Engineering a Dinner

We had people over for dinner. Jim made the main dish, I made a salad, and to keep things easy and low key, I decided to make brownies for dessert. I got a Betty Crocker mix.


I discovered I would need a few things to get started:
  1. A Spanish dictionary
  2. My glasses -- the high altitude instructions were in tiny print
  3. An engineering degree to figure out high altitude impacts on baked brownies
We live at 7,000 feet now. The air is noticeably thinner here and the lower pressure means baked goods rise faster, dry out quicker, and lose structure. To keep them from collapsing or crumbling, you need more liquids, less leavening, not as much sugar, less egg beating, more time in the oven, and / or higher temperatures. Whew.

The box instructions only adjusted for liquids.

I get why recipes need more liquid, and I understand about less sugar -- since the mixture is drier, the sugars get concentrated, and that makes for a weak structure, which will collapse. Less egg beating seems intuitive in lower air pressure, since they get too frothy and too full of air.

But the baking times or temperatures weren't clear. The best advice on timing or oven setting is to experiment.

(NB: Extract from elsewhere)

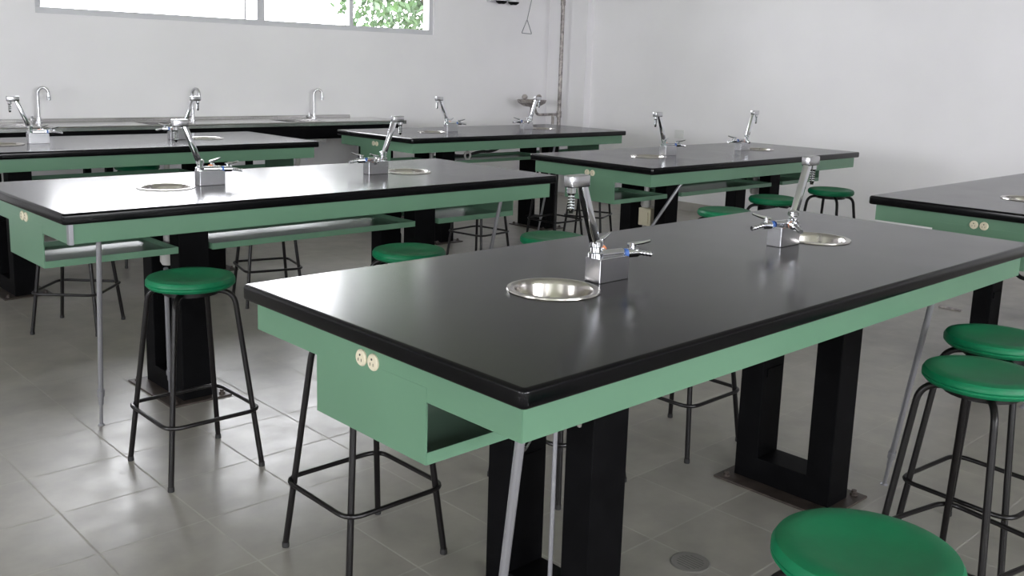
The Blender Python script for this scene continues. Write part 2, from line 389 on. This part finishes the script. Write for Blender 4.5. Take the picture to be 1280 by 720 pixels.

Of course experimenting when you are expecting guests is unwise. On top of that, I made cream cheese brownies -- a recipe I've made at sea level for decades. You beat a batter of cream cheese and sugar and egg and swirl it in to the chocolate batter before baking.

That was another set of adjustments -- how much less sugar to beat into the cream cheese? How much to beat the eggs?

In the end, the brownies took 6 minutes longer to bake than the longest time on the box. The sides overbaked and they rose up like I've never seen brownies do, then they fell back down and the crust cracked a bit.

They came out fine. They're brownies, for heaven's sake. The edges are always too done and the middle is too fudgy and it never matters under a scoop of ice cream.

Dinner was a success.

Comments

Gail said…
No raisins? That would throw a monkey wrench into the whole thing! Glad they came out well.
Laurrie said…
When you come, I'll experiment and make yours with raisins.
Gail said…
Other than having to adjust your cooking habits, have you had any other problems with the altitude? Did it take some getting used to?
Laurrie said…
At first it was tough to walk or climb stairs -- but after a month, it was not noticeable. Physical activities don't make me so winded any more (although age is creeping up on me with distressing effects). The only real issue now is that it takes a while after a meal to get my energy back; at this altitude I can only do one thing -- digest my meal or move around, but not both. All in all, physically it just feels normal here now. Dry skin, though!